Friday, June 4, 2010

Nary a Brave Soul Answered the Call

Which leads me to believe that you avoid the dreaded query letter at every opportunity. Like the plague. Or the license bureau. Or your dentist's office. So, it's time for me to speak to you like a Dutch uncle. You're going to have to get over that fear if you're going to get published.

Without a good query letter, that jewel of a manuscript you've written is never going to see the bookstore shelves. Readers are never going to savor your perfectly chosen words and rejoice with your characters as they overcome the odds to reach their goal. They're never going to experience the fear your hero has rushing through him as the villain gets closer and there's no way out, or feel the tears stinging their eyes when they read the emotional and perfect ending you've labored over. And that's just wrong. The story you've put your heart and soul into needs to be shared and enjoyed. You know it does.

Perhaps this exercise was more work than you had time for. That's understandable. If you've got a WIP (and I hope you do), you need to devote the time to it. But someday soon you're going to have to write that query letter for your opus, and this exercise is one that could have proven extremely valuable in that endeavor.

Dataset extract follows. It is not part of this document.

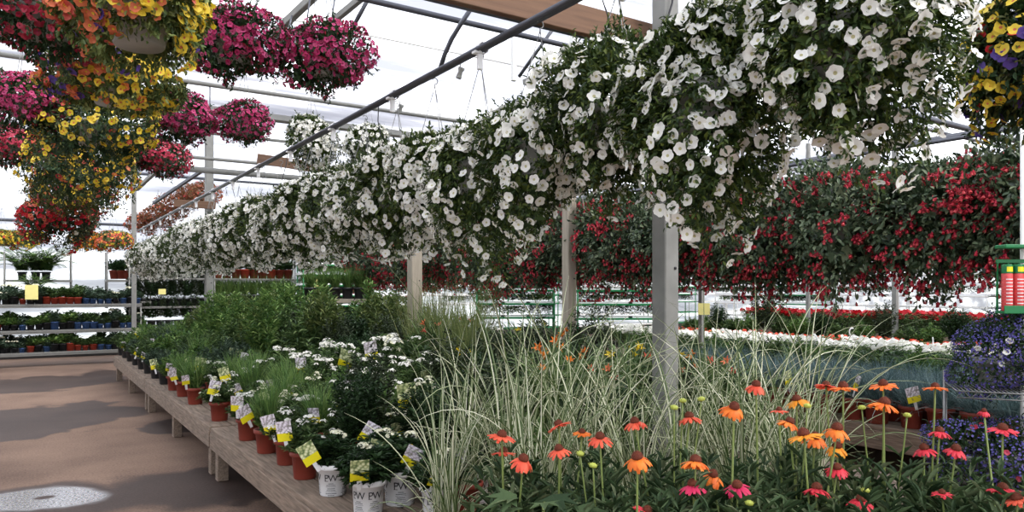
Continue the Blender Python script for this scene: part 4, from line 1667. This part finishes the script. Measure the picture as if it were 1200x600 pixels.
POT_C = pot_mesh('pot', .085, .07, .17, M['black_plastic'])
for i, (sx, sy) in enumerate(spots):
    cols = [h[3] for _, h in assign[i]]
    names = []
    for c in cols:
        if c not in names:
            names.append(c)
    flow = {0: 'leaves only'}.get(len(cols), ('one ' if len(cols) == 1 else 'several ') + ' and '.join(names[:2]) + (' bloom' if len(cols) == 1 else ' blooms'))
    r = thing('coneflower', f'coneflower with {flow}, {ordinal(i)} along from the broad-leaved plant', 'coneflower', (sx, sy, BZ), 0, 'coneflowers')
    obj('pot', POT_C, r, (0, 0, .17))
    obj('soil', SOIL_P, r, (0, 0, .17))
    obj('foliage', fol_v[i % 4], r, (0, 0, 0), (0, 0, rs.uniform(0, 6)))
    base = Vector((sx, sy, BZ))
    for p, h in assign[i]:
        q = p - base
        obj('stem', stem_mesh((rs.uniform(-.03, .03), rs.uniform(-.03, .03), .16), (q.x, q.y, q.z - .004)), r)
        tilt = (rs.normal(0, .16), rs.normal(0, .16), rs.uniform(0, 6))
        hd = obj('flower_head', HEADS[(h[3], h[4])], r, q, tilt, h[5])
        obj('cone', CONE, hd, sc=.88)
    for p in bud_of[i]:
        q = p - base
        obj('stem', stem_mesh((0, 0, .16), (q.x, q.y, q.z - .004), .0026), r)
        obj('bud', BUD, r, q, (rs.normal(0, .1), rs.normal(0, .1), 0), 1.1)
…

And I'm not going to let you miss that opportunity for improvement without giving it another try. You'll thank me someday.

The driving force behind writing this blog is to help writers realize their dream of becoming authors. Nothing would give me more pleasure than knowing I had been of some help in your journey. It's very important to me that you gain something from this site. So, let me dangle a carrot. It's so important that you make an effort to do this exercise that I'm willing to cough up ten bucks for a Barnes & Noble gift certificate. Even if you don't win, the experience and the effort you put into it will be worth it in the long run. I promise.

So I want you to write the query for the story I posted yesterday (just below this one.) In order to get maximum participation, I'm not going to pick the winner until we have at least 25 entries. There will be no maximum number, but the entry window will close at 11:59 p.m. CST this Sunday, June 6, 2010. I will be judging this one (for the first time ever) so dazzle me. Read the previous post again. Watch the video trailer and get the feel for what the story is about. If you've never seen the movie, you can watch the whole thing in ten installments on YouTube. Just search for Stand by Me. It's all there. Or rent it if you'd prefer. When you're ready, put together that sparkling query and paste it into the comment section directly below this post. I know you don't want to, but you need to do this. And I know you can, because you're a writer. It's what you do.

NOTE: Although you all know that a properly written query includes "Dear Agent Name" and, perhaps, a reason you're submitting your query to them, that's not necessary this time. Also, the title and word count and genre aren't needed on this query. Just start in with the first sentence (and grab me with it) and end before all that closing business about "I would happy to send, blah blah blah." Just give me the body of the query.

Finally, if we don't get 25 entries, I'll let it go. Reluctantly, but I will. I'm climbing down from my soapbox now.


  1. Sadly, I have nothing to query at this time. I'm in the middle of writing. :( I have a query letter written though.

  2. It makes me sad to see a contest with no entries.... So here goes!

    Eleven-year-old Ray Browers disappeared at the beginning of the summer. None of the four boys knew him, yet what his fate may have been hangs over everything.

    Under the porch, digging for pennies, Vern overhears his older brother talking about the Brower kid and races to the tree house to tell his friends. It takes little to persuade the three of them - Gordie, Chris and Teddy – to lie to their parents and set off along the train tracks.

    The journey is not an easy one. The mad dog at the dump, a terrifying encounter with a train on a trestle bridge and leeches are just some of the hazards the four boys face. No horror though, is as great as the one that awaits them at the end of the Back Harlow road.

    And when the big kids show up, things turn downright ugly.

    Part auto-biography and part fact, The Body is a novella, complete at (insert number) words.

  3. Okay, I'll give it a try:

    Loss, most of us have experienced it at one time or another. But what about the loss of something you thought you never had, or for that matter convinced yourself you never wanted? That question propelled Anthony Mendoza across an ocean and into a dingy solicitor's office to deal with his estranged father's inheritance. Along the way he discovered a half-brother, a sense of community and how to deal with his inner demons. In a place that is Neither Here Nor There.